By Liz Wiseman
Corporate strategy has long been expressed in assurances of success. Ford had “Quality is job one.” Macy’s had “Never fail to astonish the customer.” But it seems companies are replacing their success mottos with fail speak. Pithy talk extoling the virtue of failure has permeated the halls and walls of our corporations: Fail fast. Fail Cheap. Fail forward. Increase your fail rate. Move fast and break things. The collective message is clear – don’t be afraid to fail; it is a necessary evil on the path to the holy grail of innovation.
Innovation mantras fill our twitter feeds and are regulars in slide-ware. In Silicon Valley, these catch phrases roll right off the tongue of technology leaders and would-be entrepreneurs. Well-intended leaders, seeking to spur innovation-led growth, see their words as a form of permission, a blank check, liberating their people to take risks, make mistakes, learn, and iterate. Having commissioned this edgier way of working, they sit back and wait for the creative thinking and innovation to roll in.
While it is easy for senior leaders to make these declarations, it is much harder for the people on their teams to actually work this way. Giving an innovation mandate typically doesn’t make it much easier to be innovative. In fact, it has the opposite effect.

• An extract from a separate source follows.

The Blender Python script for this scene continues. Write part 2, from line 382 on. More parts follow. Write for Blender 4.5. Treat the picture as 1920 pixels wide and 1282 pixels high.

Innovation initiatives are typically directed at key products and key markets. Given the importance of these initiatives, the work falls into the hands of top performers. This is where things go wrong. Top performers and those at the top of their game, generally speaking, like doing top-notch work. They are typically as eager to fail at a high-stakes mission as ambitious, strung-out students are likely to “experiment and learn” on a college entrance exam. When you work in your place of expertise, it gets harder to learn and to want to fail at work you are supposedly good at.

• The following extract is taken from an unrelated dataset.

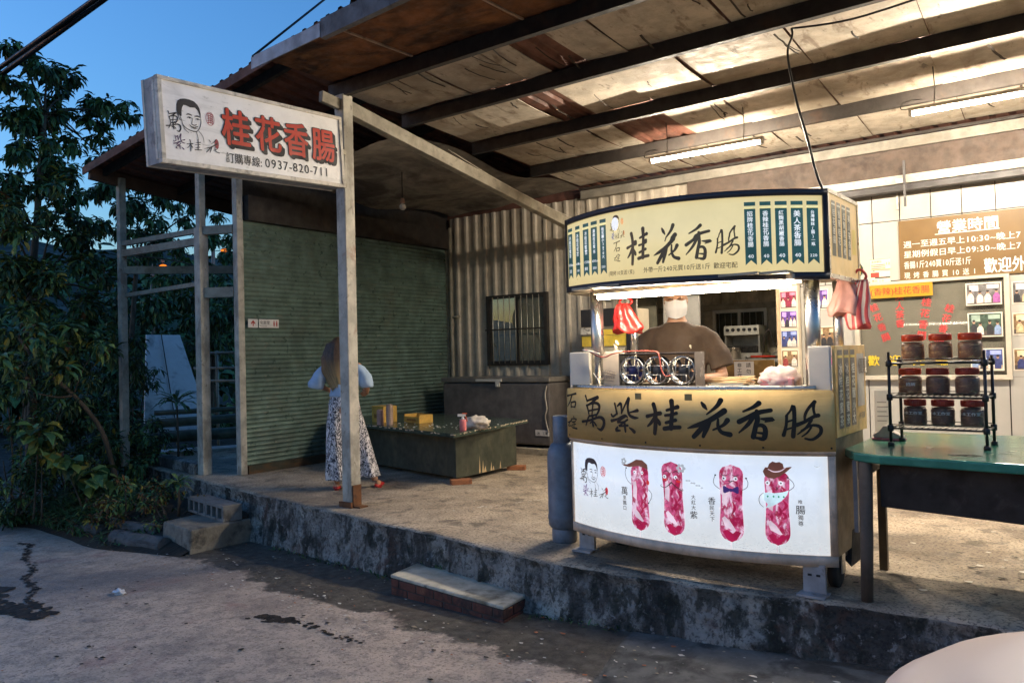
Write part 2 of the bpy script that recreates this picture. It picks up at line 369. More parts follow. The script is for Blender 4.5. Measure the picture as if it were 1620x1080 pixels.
# raised concrete forecourt with a worn, stained front
EDGE = [(3.2, 4.6), (.6, 4.45), (-.236, 4.394), (-.83, 4.351), (-1.64, 4.303), (-2.2, 4.30), (-2.768, 4.272), (-3.092, 4.325), (-3.53, 4.405), (-4.039, 4.50), (-4.702, 4.582), (-5.244, 4.693), (-5.705, 4.765), (-6.298, 4.872), (-7.164, 5.019), (-8.03, 5.171), (-9.576, 5.496), (-10.9, 5.78)]
def edge_pts(step=.04):
    out = []
    for (a, b), (c, d) in zip(EDGE[:-1], EDGE[1:]):
        n = max(1, int(math.hypot(c - a, d - b) / step))
        out += [(a + (c - a) * i / n, b + (d - b) * i / n) for i in range(n)]
    return out + [EDGE[-1]]
M_CONC = mat('worn_concrete', (.43, .345, .25), .75, layers=[((.19, .15, .11), .7, .46, .60, (1, 1, 1), .8), ((.55, .44, .32), 1.5, .52, .66, (1, 1, 1), .6), ((.06, .05, .04), 4., .53, .64, (1, 1, 1), .65), ((.05, .042, .035), 48., .50, .60, (1, 1, 1), .7), ((.40, .35, .28), 80., .60, .68, (1, 1, 1), .75)], bump=(60., .7, .008), vary=.2, vscale=3.)
M_KERB = mat('stained_kerb', (.32, .295, .26), .9, layers=[((.52, .49, .43), 1.6, .52, .64, (1, 1, .7), .8), ((.016, .014, .012), 2.6, .47, .58, (1, 1, .35), .85), ((.016, .02, .012), 8., .50, .60, (1, 1, .6), .8), ((.12, .055, .035), 3.1, .57, .68, (1, 1, 1), .6), ((.34, .33, .31), 22., .58, .68, (1, 1, 1), .7), ((.02, .018, .016), 40., .50, .60, (1, 1, 1), .6)], bump=(24., 1., .04), vary=.3)
pv = MB(); ep = edge_pts(); rows = []
for i, (x, y) in enumerate(ep):
    wob = .035 * nz3((x, y, 0), 3.1) + .02 * nz3((x, y, 4), 11)
    col = []
    for k, (dz, out) in enumerate([(-.42, .05), (-.36, .045), (-.30, .03), (-.24, .02), (-.18, .012), (-.12, .006), (-.07, .0), (-.035, .004), (-.012, .014), (0, .035), (.0, .09), (0, .25)]):
        if k < 7: dz *= (.02 - rz(x)) / .42
        if k < 9: q = -out - wob - .03 * nz3((x, dz * 3, 7), 7) - .018 * nz3((x, dz, 2), 19)
        else: q = out - wob * .8
        col.append(pv.P((x, y + q, dz + (.006 * nz3((x, y, 1), 6) if k >= 7 else 0))))
    for yy in (5.2, 6.6, 8.2, 10.5, 14.2): col.append(pv.P((x, max(y + .3, yy) if yy < 6.3 else yy, .0)))
    rows.append(col)
for i in range(len(rows) - 1):
    for k in range(len(rows[0]) - 1):
        pv.m = 1 if k < 8 else 0; pv.smooth = True
        pv.F([rows[i][k], rows[i][k + 1], rows[i + 1][k + 1], rows[i + 1][k]])
pv.m = 1
structure(pv.build('pavement', [M_CONC, M_KERB]))
# pale concrete apron patch in the gutter and dark wet marks: thin sheets on the road
def blot(name, pts, z, m, amp=.06, fr=5.):
    b = MB(); n = len(pts); out = []
    for i in range(n):
        a, c = Vector(pts[i]), Vector(pts[(i + 1) % n]); k = max(2, int((c - a).length / .03))
        for j in range(k):
            p = a.lerp(c, j / k); d = Vector((nz3((p.x, p.y, 1), fr), nz3((p.x, p.y, 9), fr))) * amp + Vector((nz3((p.x, p.y, 3), fr * 4), nz3((p.x, p.y, 6), fr * 4))) * amp * .5
            out.append((p.x + d.x, p.y + d.y, rz(p.x + d.x) + .004))
    b.poly(out); return structure(b.build(name, m))
M_WET = mat('damp_stain', (.035, .028, .022), .6, vary=.5, spec=.2, vscale=14, layers=[((.10, .05, .025), 9., .55, .65, (1, 1, 1), .8)])
def stains(name, blobs, m):
    b = MB(); k = 0
    for x, y, r in blobs:
        k += 1; n = 14; a0 = R_.uniform(0, 6.28); el = R_.uniform(.45, .8); x, y = onroad(x, y); pp = []
        for a in [6.2832 * i / n for i in range(n)]:
            px = x + r * math.cos(a) * (1 + .55 * nz3((math.cos(a) * 1.3, math.sin(a) * 1.3, k), 1.6)); pp.append((px, y + r * el * math.sin(a) * (1 + .55 * nz3((math.cos(a) * 1.3, math.sin(a) * 1.3, k + 5), 1.6)), rz(px) + .0035 + k * 6e-6))
        b.poly(pp)
    return structure(b.build(name, m))
bl_ = []
for i in range(90): t = R_.random(); bl_.append((-4.60 + .32 * t + R_.gauss(0, .03), 3.33 + .07 * t + R_.gauss(0, .030), abs(R_.gauss(0, .017)) + .005))
for i in range(45): t = R_.random(); bl_.append((-4.25 + .6 * t + R_.gauss(0, .05), 3.38 - .02 * t + R_.gauss(0, .022), abs(R_.gauss(0, .010)) + .003))
path = cr([(-8.55, 3.42), (-8.42, 3.46), (-8.1, 3.30), (-7.85, 3.18), (-7.4, 3.06), (-7.1, 2.88), (-6.75, 2.80), (-6.45, 2.64), (-6.25, 2.60)], 10)
for p in path:
    for q in range(4): bl_.append((p[0] + R_.gauss(0, .022), p[1] + R_.gauss(0, .015), abs(R_.gauss(0, .014)) + .006))
for i in range(170): t = R_.random(); bl_.append((-5.95 - 1.0 * t + R_.gauss(0, .06), 2.52 - .16 * t + R_.gauss(0, .06), abs(R_.gauss(0, .035)) + .008))
for i in range(70): t = R_.random(); bl_.append((-7.9 + 1.2 * t, 2.78 - .3 * t + R_.gauss(0, .05), abs(R_.gauss(0, .05)) + .008))
for i in range(80): bl_.append((R_.uniform(-7.5, -1.5), R_.uniform(1.6, 3.6), R_.uniform(.006, .022)))
stains('road_stain', bl_, M_WET)
blot('concrete_patch', [(-2.20, 4.25), (-1.3, 4.25), (-.6, 4.2), (-.6, 3.4), (-1.3, 3.35), (-2.0, 3.3)], ROADZ + .004, mat('patch_concrete', (.14, .135, .12), .85, layers=[((.05, .048, .042), 4., .45, .65), ((.22, .22, .20), 50., .62, .72)], bump=(60, .5, .006)), .05, 3)

b = MB(); b.hexa([(-8.68, 5.40, .002), (-10.6, 5.80, .002), (-10.56, 5.96, .002), (-8.66, 5.56, .002), (-8.68, 5.40, .13), (-10.6, 5.80, .13), (-10.56, 5.96, .13), (-8.66, 5.56, .13)]); structure(b.build('kerb', M_KERB, None, .012))
# ================================================================== CANOPY
def zr(y): return 3.784 - .0455 * (y - 4.97)          # underside of the purlins
M_DARKSTEEL = mat('dark_steel', (.028, .022, .018), .7, layers=[((.07, .035, .018), 3., .55, .72, (1, 1, 1), .6)])
M_GREYSTEEL = mat('grey_painted_steel', (.30, .27, .21), .65, layers=[((.14, .09, .05), 4., .58, .74, (1, 1, 1), .7), ((.10, .095, .08), 16., .55, .7, (1, 1, 1), .5)], bump=(40, .25, .003))
M_POST = mat('galvanised_post', (.46, .43, .36), .6, layers=[((.17, .15, .12), 5., .50, .68, (1, 1, .4), .7), ((.10, .09, .07), 22., .58, .7, (1, 1, .7), .6), ((.20, .07, .03), 3., .64, .76, (1, 1, .6), .8)], bump=(60, .3, .003))
M_BOARD = mat('ceiling_board', (.45, .39, .31), .75, layers=[((.27, .215, .155), 1.1, .46, .64, (1, 1, 1), .8), ((.16, .11, .07), 3.0, .56, .68, (3, 1, 1), .75), ((.055, .04, .03), 11., .62, .72, (1, .35, 1), .75), ((.33, .26, .18), 60., .5, .7, (1, 1, 1), .5)], bump=(30, .5, .004), vary=.2)
M_EAVE = mat('rotten_plywood', (.19, .075, .025), .8, layers=[((.025, .012, .006), 1.5, .44, .66, (1, 2.2, 1), .9), ((.36, .16, .045), 1.3, .56, .74, (1, 2., 1), .8), ((.32, .20, .11), 7., .66, .76, (1, .4, 1), .5)], bump=(25, .6, .006), vary=.35)
M_ROOF = mat('rust_red_roof_sheet', (.15, .062, .040), .7, layers=[((.03, .016, .012), 2., .5, .7, (1, 1, 1), .8), ((.16, .085, .06), 6., .6, .75, (1, .4, 1), .5)])
M_FASCIA = mat('zinc_fascia', (.24, .25, .26), .5, metal=.5, layers=[((.10, .10, .10), 4., .5, .7, (1, 1, 1), .6)])
M_FASCIA2 = mat('dull_fascia', (.09, .085, .085), .6, layers=[((.03, .03, .03), 8., .5, .7)])
M_TIM = mat('pale_batten', (.42, .30, .21), .8, layers=[((.2, .12, .07), 7., .5, .7)])
can = thing('canopy', 'open front shop canopy of dark purlins and stained pale ceiling boards over the food cart', 'canopy', (-1.5, 6.8, 0))
XL, XR = -5.58, 2.6
PY = [4.92, 5.90, 7.06, 8.26]
for y in PY:
    b = MB(); b.bar((XL - .02, y + .03, zr(y) + .065), (XR, y - .06, zr(y) + .065), .055, .13); b.build('purlin', M_DARKSTEEL, can)
b = MB(); b.box(XL, XR, 9.47, 9.59, zr(9.5) - .055, zr(9.5) + .055); b.build('wall_beam', mat('pale_beam', (.22, .20, .165), .6, layers=[((.18, .15, .11), 7., .5, .7, (.3, 1, 1), .6)]), can)
b = MB(); b.box(XL, XR, 9.44, 9.465, zr(9.5) + .06, zr(9.5) + .09); b.build('conduit', M_DARKSTEEL, can)
# boards between purlins, butted with gaps; some sag or curl
bays = [(4.95, 5.87), (5.93, 7.03), (7.09, 8.23), (8.29, 9.46)]
bd = MB(); rnd = random.Random(5)
for bi, (ya, yb) in enumerate(bays):
    x = XL; first = True
    while x < XR:
        w = rnd.choice([.34, .30, .62, .40]) if x < -3.2 else rnd.choice([.88, .92, .9])
        x1 = min(x + w, XR); skip = x < -3.4 and rnd.random() < .16
        if not skip:
            sag = rnd.uniform(.004, .03) if x < -3 else rnd.uniform(.0, .012)
            tl = rnd.uniform(-.010, .010); n = 4; sk = rnd.uniform(-.06, .06)
            zt = [zr(ya) + .132, zr(yb) + .132]; gp = .004 if rnd.random() < .6 else .018
            rows = []
            for k in range(n + 1):
                t = k / n; y = ya + (yb - ya) * t; z = zt[0] + (zt[1] - zt[0]) * t - sag * math.sin(math.pi * t)
                xa, xb = x + gp + sk * (t - .5) * .3, x1 - gp + sk * (t - .5) * .3
                rows.append([bd.P((xa, y, z - tl)), bd.P((xb, y, z + tl)), bd.P((xb, y, z + tl + .006)), bd.P((xa, y, z - tl + .006))])
            for k in range(n):
                for j in range(4): bd.F([rows[k][j], rows[k + 1][j], rows[k + 1][(j + 1) % 4], rows[k][(j + 1) % 4]])
            bd.F(rows[0]); bd.F(rows[-1][::-1])
        x = x1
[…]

When managers issue a fail-fast mandate hoping to unleash innovative thinking, they actually shut it down. Instead of authorizing mistakes, leaders should put people in situations where they will naturally make mistakes – situations where they are under-qualified.
In my research for the book Rookie Smarts, I found that when people work in rookie mode (doing something hard and important for the first time regardless of age), they work in surprisingly productive and innovative ways. They are unencumbered, with no track record to limit their thinking or aspirations. They ask questions, listen carefully, and seek out guidance from others. As you might expect, they make more mistakes, but they tend to recover more quickly. Because they have naturally lower confidence in their work, they operate in thinner slices and seek out feedback, and make adjustments. They very naturally produce the “minimum viable product,” not because they are told to, but because that’s all they know how to do.

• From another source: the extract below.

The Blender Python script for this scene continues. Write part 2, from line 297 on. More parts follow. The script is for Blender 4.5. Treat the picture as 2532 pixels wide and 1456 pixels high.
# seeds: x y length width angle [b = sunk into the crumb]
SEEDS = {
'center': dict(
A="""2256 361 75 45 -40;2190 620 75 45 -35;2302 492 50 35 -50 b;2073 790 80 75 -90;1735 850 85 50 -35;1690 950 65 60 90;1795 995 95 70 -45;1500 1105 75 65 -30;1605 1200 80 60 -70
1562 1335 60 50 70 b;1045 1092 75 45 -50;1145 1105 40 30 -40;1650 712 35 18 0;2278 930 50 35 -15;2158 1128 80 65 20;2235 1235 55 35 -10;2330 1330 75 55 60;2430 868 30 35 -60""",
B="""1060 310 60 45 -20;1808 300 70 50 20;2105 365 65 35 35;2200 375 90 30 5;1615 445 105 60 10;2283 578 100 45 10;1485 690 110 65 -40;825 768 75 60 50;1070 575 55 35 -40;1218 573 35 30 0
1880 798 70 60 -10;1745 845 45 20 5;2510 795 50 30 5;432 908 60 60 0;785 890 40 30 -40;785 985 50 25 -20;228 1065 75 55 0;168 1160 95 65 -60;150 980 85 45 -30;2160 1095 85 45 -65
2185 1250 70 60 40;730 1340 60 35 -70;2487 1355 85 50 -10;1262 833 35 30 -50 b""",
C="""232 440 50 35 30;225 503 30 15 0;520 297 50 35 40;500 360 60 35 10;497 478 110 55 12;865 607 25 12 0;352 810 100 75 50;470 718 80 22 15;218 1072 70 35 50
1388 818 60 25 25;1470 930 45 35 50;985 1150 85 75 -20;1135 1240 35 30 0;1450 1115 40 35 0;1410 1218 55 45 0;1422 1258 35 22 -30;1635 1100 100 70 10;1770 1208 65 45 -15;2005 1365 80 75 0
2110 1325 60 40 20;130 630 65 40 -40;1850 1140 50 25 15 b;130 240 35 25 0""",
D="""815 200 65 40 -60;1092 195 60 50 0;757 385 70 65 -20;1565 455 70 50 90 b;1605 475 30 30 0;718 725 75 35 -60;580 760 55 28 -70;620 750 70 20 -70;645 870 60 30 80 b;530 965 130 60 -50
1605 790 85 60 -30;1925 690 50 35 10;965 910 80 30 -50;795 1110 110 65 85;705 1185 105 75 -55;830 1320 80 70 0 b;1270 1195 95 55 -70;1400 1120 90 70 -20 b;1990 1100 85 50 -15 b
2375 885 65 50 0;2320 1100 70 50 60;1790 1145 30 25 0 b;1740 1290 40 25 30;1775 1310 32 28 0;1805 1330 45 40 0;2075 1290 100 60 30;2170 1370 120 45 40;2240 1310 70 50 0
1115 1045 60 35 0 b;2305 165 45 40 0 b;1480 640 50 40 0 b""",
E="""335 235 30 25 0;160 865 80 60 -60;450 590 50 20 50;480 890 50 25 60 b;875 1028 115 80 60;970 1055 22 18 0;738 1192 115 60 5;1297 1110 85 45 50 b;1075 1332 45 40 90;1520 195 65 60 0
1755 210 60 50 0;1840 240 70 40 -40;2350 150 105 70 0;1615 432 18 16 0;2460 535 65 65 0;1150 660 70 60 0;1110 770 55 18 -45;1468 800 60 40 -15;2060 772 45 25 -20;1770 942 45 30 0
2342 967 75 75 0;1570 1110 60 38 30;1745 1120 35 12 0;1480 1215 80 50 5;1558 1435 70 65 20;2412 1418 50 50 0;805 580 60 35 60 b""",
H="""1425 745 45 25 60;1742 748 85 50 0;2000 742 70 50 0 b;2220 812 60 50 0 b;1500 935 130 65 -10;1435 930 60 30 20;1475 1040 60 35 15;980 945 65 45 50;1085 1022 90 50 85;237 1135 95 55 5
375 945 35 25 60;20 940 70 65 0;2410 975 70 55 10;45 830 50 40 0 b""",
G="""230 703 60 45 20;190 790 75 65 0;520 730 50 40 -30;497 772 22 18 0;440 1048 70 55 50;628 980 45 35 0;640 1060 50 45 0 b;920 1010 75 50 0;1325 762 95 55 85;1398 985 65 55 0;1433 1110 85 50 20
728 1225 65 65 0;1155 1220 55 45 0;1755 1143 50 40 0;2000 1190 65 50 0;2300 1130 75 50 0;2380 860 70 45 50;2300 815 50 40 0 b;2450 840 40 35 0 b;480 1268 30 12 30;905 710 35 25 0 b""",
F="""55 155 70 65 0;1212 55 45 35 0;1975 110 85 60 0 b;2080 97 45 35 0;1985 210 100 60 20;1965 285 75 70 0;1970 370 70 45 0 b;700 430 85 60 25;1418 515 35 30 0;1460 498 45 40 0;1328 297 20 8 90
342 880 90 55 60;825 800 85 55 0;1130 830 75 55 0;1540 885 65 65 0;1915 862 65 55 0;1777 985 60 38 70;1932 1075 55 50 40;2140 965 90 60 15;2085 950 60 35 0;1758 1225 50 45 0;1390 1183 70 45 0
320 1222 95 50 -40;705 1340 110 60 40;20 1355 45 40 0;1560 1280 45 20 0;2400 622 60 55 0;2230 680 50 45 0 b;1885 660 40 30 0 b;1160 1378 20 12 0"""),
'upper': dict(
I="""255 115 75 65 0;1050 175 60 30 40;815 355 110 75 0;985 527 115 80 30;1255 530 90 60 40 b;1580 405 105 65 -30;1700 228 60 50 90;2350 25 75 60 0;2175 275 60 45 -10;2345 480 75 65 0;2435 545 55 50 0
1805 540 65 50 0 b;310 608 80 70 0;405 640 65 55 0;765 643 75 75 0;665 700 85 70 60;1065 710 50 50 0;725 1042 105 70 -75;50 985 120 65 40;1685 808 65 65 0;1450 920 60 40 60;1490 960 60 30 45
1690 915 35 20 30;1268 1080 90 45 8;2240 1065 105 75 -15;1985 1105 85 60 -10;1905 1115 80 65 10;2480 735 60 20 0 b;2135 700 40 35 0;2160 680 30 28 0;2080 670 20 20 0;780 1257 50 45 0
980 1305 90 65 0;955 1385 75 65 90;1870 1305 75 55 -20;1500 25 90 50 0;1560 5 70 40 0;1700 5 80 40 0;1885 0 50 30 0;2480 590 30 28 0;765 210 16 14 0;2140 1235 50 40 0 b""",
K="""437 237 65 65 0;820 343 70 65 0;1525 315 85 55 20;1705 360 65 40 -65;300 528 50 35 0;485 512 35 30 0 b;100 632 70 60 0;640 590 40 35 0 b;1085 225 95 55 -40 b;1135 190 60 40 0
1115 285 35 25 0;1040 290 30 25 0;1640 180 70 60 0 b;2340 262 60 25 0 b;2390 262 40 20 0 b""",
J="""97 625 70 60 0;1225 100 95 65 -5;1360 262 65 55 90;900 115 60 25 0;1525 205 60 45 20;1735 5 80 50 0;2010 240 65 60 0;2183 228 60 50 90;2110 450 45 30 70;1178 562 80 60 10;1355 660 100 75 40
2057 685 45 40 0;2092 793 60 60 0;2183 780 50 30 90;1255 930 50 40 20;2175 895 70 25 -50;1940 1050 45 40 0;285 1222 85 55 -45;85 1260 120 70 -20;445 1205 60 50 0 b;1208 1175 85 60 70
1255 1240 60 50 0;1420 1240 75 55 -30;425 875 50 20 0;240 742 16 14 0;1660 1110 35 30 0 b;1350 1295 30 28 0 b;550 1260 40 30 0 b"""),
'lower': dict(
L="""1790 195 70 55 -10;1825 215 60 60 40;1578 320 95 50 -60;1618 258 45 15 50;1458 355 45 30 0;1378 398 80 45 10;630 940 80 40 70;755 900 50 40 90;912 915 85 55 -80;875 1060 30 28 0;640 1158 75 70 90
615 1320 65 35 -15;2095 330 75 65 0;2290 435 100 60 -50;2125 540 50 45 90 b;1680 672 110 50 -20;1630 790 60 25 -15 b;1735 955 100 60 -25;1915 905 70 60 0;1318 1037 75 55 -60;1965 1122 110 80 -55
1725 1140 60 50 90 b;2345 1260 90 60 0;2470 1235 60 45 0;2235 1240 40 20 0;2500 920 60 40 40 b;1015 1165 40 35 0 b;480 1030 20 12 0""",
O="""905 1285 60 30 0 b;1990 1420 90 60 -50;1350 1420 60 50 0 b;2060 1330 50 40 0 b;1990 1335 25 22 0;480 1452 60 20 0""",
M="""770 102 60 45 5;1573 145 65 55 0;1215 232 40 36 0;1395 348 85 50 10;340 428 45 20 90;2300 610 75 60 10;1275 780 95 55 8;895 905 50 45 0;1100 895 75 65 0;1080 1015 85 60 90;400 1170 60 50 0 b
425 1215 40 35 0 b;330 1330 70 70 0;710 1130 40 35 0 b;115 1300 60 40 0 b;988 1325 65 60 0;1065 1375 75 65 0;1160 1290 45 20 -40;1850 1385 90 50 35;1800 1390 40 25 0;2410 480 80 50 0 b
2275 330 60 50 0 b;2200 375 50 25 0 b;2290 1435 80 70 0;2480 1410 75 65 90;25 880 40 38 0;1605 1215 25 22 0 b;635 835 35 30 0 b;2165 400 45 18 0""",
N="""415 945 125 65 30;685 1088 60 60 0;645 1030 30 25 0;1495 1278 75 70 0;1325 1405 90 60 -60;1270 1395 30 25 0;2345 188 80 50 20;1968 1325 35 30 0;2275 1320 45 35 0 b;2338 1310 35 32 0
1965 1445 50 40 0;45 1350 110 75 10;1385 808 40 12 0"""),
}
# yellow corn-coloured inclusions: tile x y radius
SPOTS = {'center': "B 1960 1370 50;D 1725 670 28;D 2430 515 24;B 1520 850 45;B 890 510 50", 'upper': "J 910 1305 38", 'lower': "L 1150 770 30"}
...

In other words, in rookie mode, professionals are instinctively lean and agile. They fail early and learn fast. Our research showed that, in the knowledge industries, people working outside their experience outperform experienced people, particularly in innovation and speed.
If you want people to actually fail and learn fast, ask them to do something out of their area of expertise or on the outer fringe of their capability. They will be freed to make mistakes. Starting at ground level, they won’t have far to fall.
When you ask experienced people to innovate in their area of expertise, they are more likely to play it safe. When you invite people to work in their rookie zone (where they have far more questions than answers) you’ll accelerate the all important build-measure-learn cycle. You might notice that your team is happier too. The words “fail fast” will fall on fertile ground and be a relief rather than an extra burden. While your staff might initially be reluctant to be taken away from the security of their expertise, they’ll soon find it is much more fun to climb new learning curves than fail and fall off their professional peaks.
So, instead of giving employees at the top of their game permission to make mistakes, put your staff in situations where they can’t help but make mistakes. Position them at the bottom of a learning curve where they’ll need to scramble back to the top by taking small steps, making mistakes, and getting fast feedback.
Do more than make failure an option, make it inevitable.